I’ve been tempted to pick this up a few times over the years but finally did so recently. The reason I hadn’t before was that I thought it would be a run-of-the-mill crime novel. I was wrong; it’s a very good crime novel, even though the film was constantly being projected onto the back of my mind, and the image of Michael Caine was Jack impossible to shake off. A film being projected is pertinent to the story, as you probably know. It turns out that, despite not being a Northerner, Caine was a superb choice, which is obvious from the film, but when you read the book you realise how right he was, being the king of ice-cool detachment whether he’s waving away a blubbering ‘bird’ or dishing out the violence.
Mike Hodges made a few changes when he rewrote the book for the screen, but nothing that really betrayed the source. The now legendary line Jack says to Cliff Brumby in the film: ‘You're a big man, but you're in bad shape. With me it's a full time job. Now behave yourself.’ Was originally ‘Cliff, you’re a big bloke – you’re in good shape. But I know more than you do.’ Brumby’s demise is less dramatic in the book too. Jack almost throws him over the edge of a balcony instead of actually throwing him from a multi-storey car park. Jack’s final scene is also different in the novel and I don’t understand why that was changed, but I’ll say no more in case you read it.
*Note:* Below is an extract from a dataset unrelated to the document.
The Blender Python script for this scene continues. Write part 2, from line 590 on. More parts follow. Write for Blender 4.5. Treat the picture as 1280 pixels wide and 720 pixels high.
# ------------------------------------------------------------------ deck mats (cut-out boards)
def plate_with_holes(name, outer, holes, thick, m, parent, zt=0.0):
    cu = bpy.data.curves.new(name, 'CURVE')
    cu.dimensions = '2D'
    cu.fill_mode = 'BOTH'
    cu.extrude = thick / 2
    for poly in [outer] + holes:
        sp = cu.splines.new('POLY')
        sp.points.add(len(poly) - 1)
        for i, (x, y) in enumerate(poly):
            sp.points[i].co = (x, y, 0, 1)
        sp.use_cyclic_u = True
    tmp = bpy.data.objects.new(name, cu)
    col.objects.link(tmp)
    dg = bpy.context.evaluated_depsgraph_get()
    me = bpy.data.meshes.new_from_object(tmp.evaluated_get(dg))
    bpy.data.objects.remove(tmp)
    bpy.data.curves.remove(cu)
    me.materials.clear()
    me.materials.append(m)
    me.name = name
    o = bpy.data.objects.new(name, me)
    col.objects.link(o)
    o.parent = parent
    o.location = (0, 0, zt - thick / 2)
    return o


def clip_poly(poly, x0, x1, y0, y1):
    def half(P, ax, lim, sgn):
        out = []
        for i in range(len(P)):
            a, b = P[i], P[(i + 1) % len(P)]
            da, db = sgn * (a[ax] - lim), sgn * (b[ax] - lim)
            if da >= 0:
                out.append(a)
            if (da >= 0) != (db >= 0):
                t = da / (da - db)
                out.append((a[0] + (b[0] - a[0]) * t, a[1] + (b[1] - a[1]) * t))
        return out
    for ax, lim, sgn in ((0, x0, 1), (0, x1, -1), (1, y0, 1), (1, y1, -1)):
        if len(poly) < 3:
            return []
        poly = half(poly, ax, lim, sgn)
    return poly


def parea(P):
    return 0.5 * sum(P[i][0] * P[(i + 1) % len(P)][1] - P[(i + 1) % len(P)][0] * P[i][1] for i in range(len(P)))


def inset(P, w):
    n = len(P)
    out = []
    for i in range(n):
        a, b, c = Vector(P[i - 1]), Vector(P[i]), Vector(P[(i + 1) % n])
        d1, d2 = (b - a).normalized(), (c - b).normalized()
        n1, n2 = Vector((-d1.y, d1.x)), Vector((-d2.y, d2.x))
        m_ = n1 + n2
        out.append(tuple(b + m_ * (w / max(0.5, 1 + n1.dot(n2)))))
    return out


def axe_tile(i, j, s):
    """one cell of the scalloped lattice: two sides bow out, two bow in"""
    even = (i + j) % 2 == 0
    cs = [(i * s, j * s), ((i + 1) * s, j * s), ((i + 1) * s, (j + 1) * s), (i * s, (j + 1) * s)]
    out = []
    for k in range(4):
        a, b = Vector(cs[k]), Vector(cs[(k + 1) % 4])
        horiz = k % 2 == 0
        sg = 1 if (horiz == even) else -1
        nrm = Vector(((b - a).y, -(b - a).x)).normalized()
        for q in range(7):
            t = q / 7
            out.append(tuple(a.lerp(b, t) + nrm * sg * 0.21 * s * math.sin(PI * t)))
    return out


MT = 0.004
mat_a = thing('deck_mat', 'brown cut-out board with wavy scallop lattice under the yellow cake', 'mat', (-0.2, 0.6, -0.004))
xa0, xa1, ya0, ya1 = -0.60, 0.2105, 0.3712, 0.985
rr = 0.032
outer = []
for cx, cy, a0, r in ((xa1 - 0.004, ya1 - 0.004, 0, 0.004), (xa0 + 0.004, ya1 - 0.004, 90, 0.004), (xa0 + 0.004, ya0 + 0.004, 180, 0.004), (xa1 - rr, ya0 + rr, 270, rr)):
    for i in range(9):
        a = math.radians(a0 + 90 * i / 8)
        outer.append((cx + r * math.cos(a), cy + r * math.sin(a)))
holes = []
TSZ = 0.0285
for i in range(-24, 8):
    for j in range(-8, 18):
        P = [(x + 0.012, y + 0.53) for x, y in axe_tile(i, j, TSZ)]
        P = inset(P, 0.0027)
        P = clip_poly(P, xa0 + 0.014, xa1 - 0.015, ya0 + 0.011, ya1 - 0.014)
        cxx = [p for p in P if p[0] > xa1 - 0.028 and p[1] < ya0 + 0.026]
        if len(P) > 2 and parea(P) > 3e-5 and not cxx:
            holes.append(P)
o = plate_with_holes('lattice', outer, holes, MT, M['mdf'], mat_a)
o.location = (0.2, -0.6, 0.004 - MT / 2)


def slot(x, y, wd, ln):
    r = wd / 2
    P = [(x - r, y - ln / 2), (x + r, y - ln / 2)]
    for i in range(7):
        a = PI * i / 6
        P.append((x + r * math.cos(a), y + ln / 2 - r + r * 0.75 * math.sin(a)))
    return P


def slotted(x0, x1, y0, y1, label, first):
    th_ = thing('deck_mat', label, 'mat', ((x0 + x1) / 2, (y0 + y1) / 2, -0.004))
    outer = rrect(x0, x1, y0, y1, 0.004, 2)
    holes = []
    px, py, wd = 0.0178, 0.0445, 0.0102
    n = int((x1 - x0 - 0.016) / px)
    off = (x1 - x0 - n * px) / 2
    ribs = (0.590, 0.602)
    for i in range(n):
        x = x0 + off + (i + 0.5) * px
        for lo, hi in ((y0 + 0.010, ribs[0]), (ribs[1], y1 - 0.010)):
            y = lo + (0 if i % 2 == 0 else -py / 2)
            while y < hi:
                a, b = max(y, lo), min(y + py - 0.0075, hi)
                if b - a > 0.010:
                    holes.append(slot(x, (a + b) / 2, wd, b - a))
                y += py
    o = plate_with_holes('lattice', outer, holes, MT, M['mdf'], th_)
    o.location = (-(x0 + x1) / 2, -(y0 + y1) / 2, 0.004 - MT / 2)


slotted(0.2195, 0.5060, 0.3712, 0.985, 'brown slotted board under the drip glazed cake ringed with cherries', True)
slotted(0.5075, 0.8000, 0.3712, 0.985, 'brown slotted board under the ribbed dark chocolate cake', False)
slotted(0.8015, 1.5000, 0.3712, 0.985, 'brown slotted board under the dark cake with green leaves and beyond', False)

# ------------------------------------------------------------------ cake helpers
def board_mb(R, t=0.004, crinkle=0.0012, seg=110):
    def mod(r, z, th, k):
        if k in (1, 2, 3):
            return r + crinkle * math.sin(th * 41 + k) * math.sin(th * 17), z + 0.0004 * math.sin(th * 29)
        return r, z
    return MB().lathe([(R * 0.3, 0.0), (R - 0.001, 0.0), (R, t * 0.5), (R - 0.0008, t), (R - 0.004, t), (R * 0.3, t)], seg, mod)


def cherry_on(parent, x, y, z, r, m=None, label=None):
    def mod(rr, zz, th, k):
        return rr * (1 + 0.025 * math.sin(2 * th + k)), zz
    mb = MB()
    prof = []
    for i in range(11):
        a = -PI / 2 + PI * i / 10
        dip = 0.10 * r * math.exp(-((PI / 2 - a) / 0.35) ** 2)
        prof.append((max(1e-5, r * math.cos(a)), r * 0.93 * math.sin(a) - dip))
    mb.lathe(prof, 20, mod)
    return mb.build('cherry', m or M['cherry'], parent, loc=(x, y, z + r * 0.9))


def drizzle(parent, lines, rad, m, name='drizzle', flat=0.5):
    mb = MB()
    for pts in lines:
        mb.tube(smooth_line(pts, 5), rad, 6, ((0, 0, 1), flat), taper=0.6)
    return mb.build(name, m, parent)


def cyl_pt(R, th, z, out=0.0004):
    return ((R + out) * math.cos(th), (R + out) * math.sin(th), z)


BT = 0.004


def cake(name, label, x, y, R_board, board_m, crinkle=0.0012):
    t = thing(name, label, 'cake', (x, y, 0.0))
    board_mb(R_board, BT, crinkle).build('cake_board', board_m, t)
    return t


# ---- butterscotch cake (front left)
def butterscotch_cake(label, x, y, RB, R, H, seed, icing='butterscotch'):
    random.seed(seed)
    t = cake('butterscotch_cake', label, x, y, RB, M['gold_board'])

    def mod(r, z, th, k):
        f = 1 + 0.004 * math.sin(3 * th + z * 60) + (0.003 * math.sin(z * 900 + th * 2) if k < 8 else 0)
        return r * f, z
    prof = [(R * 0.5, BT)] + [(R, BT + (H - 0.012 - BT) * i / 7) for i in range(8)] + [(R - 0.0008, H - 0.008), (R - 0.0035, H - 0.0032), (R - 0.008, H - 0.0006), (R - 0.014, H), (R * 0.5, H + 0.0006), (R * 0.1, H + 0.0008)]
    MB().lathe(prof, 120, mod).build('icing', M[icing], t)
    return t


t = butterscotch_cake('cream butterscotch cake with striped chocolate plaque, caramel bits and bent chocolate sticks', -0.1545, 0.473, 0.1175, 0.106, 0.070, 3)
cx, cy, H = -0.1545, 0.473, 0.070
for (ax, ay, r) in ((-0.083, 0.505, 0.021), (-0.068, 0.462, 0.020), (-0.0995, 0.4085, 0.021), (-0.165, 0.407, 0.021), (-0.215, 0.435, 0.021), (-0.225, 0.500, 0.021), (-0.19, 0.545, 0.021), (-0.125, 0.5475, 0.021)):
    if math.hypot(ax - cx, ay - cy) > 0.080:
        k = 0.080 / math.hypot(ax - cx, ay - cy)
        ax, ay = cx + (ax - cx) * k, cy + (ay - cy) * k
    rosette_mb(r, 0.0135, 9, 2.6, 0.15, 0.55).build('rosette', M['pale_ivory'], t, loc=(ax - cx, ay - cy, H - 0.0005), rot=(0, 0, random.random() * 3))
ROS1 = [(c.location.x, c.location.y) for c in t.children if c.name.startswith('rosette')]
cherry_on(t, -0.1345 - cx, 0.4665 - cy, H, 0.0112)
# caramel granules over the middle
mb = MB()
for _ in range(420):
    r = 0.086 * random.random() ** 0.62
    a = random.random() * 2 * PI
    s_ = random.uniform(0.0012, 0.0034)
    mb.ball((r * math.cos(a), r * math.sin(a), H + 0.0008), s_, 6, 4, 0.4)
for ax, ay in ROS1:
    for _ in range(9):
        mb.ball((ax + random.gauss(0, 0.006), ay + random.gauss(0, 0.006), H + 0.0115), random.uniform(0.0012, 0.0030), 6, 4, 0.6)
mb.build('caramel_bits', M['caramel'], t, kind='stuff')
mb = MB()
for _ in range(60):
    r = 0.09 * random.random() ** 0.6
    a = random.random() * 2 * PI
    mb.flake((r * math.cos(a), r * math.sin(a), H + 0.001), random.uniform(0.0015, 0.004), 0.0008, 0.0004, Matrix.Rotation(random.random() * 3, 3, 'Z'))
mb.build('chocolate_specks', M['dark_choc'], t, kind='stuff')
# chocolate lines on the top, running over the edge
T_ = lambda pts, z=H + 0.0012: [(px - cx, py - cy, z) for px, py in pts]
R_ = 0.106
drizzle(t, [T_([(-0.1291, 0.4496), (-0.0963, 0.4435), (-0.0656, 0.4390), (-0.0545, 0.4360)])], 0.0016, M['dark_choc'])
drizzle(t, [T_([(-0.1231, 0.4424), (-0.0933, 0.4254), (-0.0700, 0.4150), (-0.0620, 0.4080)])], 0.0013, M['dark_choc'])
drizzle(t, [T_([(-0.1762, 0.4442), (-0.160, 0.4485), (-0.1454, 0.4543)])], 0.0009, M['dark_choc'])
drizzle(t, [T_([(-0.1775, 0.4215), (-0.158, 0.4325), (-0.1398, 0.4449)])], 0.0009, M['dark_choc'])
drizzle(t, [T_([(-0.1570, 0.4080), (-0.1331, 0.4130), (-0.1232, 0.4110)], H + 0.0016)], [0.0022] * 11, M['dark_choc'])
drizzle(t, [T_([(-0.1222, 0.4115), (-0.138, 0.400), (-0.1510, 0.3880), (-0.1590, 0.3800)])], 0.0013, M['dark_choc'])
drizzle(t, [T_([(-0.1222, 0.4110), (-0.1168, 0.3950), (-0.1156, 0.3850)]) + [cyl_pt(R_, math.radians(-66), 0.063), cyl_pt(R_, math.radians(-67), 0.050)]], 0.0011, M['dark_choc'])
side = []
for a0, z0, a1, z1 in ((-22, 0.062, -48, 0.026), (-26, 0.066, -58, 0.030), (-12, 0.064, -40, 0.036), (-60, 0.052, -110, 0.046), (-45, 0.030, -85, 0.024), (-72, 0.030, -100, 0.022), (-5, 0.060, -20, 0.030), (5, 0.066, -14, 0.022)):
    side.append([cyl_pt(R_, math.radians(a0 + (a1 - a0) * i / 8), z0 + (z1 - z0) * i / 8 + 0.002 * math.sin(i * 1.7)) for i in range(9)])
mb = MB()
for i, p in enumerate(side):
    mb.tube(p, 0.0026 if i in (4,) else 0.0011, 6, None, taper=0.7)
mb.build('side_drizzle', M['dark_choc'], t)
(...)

What you get in the novel is a sense of Jack’s roots in the North and his relationship with his brother. Since the medium of film necessitates brevity these elements are lost. Watching ‘Get Carter’ I actually forget that he’s a Northerner, but it would have been too much to expect Caine to come up with a London accent tinged with a Northern one.
One of the pleasures of the book is the feeling you get for the culture of the times. On the walls of Doreen’s bedroom there are ‘pictures of The Beatles, and the Moody Blues, and the Tremeloes and Dave Dee, Dozy, Beaky, Mick and Tich’. In Frank’s room there are books by J. T. Edson, Louis L’amour, Alistair Maclean and Victor Canning, amongst other paperbacks. The presence of Maclean resonates strongly with me since his novels were always appearing in our house around the same time. His records include Mel Torme, Band of the Coldstream Guards, Ted Heath, Frankie Laine and This is Hancock – such details are what novels can deliver and films rarely do, these markers of a person’s taste which represent something of their character. ‘Yobboes’ have ‘Open-necked shirts and Walker Brothers’ hair cuts’, which seem a little outdated by ’69, but that’s the North for you (ha-ha). Jack drives past ‘Woolworth’s and British Home Stores and Millet’s and Willerby’s’. Then there’s The Cecil pub, of which somebody had once said ‘they should advertise it as having ‘Singing till ten, fighting till eleven.’’ Well, perhaps nothing’s changed in that respect.